> What the task asks
Select every line containing the word "scene" from the material, and copy those lines.

> Data segment
** start **

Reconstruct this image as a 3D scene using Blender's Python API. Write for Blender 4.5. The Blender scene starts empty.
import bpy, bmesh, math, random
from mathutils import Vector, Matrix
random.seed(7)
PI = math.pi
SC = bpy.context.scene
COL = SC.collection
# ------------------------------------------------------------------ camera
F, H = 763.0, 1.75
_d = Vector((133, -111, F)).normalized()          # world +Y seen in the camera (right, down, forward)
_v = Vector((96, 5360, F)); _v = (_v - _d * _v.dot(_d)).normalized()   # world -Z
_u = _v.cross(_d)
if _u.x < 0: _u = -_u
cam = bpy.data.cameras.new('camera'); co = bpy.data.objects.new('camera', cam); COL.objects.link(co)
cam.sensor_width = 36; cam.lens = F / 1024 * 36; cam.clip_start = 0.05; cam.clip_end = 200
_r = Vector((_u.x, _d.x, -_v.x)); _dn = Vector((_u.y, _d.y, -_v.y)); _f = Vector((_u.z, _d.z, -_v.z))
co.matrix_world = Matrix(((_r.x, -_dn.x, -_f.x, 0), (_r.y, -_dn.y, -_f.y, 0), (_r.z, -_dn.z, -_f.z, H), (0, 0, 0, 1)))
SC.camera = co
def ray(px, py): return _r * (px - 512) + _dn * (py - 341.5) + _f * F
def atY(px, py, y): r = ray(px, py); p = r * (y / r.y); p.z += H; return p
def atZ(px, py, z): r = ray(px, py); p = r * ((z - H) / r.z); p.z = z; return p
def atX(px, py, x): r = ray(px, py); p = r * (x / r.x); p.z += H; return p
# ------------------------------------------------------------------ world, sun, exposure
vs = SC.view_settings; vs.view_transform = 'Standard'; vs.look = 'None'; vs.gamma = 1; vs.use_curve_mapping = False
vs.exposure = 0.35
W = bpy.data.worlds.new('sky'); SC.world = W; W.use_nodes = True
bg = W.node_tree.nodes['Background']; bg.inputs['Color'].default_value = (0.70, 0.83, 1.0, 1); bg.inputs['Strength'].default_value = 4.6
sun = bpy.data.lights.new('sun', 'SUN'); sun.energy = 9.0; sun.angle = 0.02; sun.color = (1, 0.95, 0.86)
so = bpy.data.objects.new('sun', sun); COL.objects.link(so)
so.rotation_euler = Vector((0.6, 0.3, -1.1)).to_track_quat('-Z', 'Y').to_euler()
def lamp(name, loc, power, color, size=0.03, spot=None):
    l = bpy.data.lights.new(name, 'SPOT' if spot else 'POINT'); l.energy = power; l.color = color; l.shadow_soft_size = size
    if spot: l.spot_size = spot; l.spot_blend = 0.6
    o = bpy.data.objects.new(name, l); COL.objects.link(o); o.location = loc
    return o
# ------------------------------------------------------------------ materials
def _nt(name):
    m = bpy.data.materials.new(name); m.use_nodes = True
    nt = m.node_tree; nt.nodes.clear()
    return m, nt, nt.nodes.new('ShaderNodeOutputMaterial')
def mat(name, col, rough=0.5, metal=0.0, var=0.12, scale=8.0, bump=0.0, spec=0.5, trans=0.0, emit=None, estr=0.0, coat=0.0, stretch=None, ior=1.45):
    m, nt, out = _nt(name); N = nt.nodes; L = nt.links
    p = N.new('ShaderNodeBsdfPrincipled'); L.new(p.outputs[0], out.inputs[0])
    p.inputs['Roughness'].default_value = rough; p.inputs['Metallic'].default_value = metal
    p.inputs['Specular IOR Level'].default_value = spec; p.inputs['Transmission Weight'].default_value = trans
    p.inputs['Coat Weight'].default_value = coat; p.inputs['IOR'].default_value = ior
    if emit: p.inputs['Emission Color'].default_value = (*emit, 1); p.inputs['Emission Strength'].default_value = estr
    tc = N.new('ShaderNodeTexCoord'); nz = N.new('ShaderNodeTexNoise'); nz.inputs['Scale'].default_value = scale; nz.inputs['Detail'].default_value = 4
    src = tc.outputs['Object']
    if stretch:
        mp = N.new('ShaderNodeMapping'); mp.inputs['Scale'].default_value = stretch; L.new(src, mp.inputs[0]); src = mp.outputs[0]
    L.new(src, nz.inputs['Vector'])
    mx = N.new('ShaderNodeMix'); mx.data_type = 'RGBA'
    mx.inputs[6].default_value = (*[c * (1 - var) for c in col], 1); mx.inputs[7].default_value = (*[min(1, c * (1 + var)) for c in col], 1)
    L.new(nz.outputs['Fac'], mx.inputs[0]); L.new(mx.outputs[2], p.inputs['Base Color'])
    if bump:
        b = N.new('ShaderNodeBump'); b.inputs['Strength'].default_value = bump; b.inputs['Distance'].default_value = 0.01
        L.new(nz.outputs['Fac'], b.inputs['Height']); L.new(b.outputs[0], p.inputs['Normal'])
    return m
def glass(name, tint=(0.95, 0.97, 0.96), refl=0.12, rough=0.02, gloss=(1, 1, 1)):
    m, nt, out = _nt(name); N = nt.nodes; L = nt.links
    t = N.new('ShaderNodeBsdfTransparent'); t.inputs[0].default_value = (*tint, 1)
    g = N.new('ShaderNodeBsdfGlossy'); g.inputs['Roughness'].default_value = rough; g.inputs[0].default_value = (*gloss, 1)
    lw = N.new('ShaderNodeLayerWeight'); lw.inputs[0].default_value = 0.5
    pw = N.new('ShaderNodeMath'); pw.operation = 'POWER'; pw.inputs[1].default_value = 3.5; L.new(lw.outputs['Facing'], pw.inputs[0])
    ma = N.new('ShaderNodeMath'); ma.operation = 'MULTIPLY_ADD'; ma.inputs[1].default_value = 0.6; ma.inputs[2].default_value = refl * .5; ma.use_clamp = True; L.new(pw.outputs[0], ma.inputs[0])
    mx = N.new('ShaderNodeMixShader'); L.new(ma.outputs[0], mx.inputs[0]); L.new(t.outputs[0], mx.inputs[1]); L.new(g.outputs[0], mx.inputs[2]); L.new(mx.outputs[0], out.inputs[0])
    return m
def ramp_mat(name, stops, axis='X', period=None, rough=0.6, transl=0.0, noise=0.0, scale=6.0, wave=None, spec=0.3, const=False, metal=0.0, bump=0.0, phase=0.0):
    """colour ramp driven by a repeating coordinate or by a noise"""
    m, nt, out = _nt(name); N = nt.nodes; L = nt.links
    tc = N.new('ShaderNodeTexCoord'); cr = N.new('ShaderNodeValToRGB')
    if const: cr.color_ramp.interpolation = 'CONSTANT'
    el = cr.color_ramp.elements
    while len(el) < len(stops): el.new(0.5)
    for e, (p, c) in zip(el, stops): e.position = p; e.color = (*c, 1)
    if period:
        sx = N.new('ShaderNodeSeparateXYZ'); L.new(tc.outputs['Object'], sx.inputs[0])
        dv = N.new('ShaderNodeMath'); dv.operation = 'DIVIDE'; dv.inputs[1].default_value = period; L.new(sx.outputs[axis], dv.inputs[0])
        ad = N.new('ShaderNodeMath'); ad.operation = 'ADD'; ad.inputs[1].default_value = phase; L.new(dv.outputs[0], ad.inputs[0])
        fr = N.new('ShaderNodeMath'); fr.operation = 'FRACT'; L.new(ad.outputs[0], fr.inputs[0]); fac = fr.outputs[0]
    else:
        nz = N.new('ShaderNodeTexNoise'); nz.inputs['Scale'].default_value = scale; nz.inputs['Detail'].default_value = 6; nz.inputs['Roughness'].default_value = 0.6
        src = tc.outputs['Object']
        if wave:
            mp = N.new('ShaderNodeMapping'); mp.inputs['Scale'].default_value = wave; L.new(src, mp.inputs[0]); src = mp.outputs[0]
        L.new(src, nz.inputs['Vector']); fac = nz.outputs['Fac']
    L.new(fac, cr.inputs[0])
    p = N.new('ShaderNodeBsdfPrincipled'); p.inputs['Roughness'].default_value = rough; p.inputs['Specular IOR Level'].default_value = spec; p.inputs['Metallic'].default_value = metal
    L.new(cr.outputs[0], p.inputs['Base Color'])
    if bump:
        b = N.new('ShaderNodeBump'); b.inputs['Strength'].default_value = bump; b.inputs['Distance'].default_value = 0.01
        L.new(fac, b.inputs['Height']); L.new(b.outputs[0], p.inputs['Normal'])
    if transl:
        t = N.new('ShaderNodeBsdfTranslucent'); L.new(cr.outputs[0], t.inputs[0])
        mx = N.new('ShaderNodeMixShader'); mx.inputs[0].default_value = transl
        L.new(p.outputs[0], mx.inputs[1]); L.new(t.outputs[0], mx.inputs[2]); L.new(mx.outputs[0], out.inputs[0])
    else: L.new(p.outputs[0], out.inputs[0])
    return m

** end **

> Output for this task
Reconstruct this image as a 3D scene using Blender's Python API. Write for Blender 4.5. The Blender scene starts empty.
SC = bpy.context.scene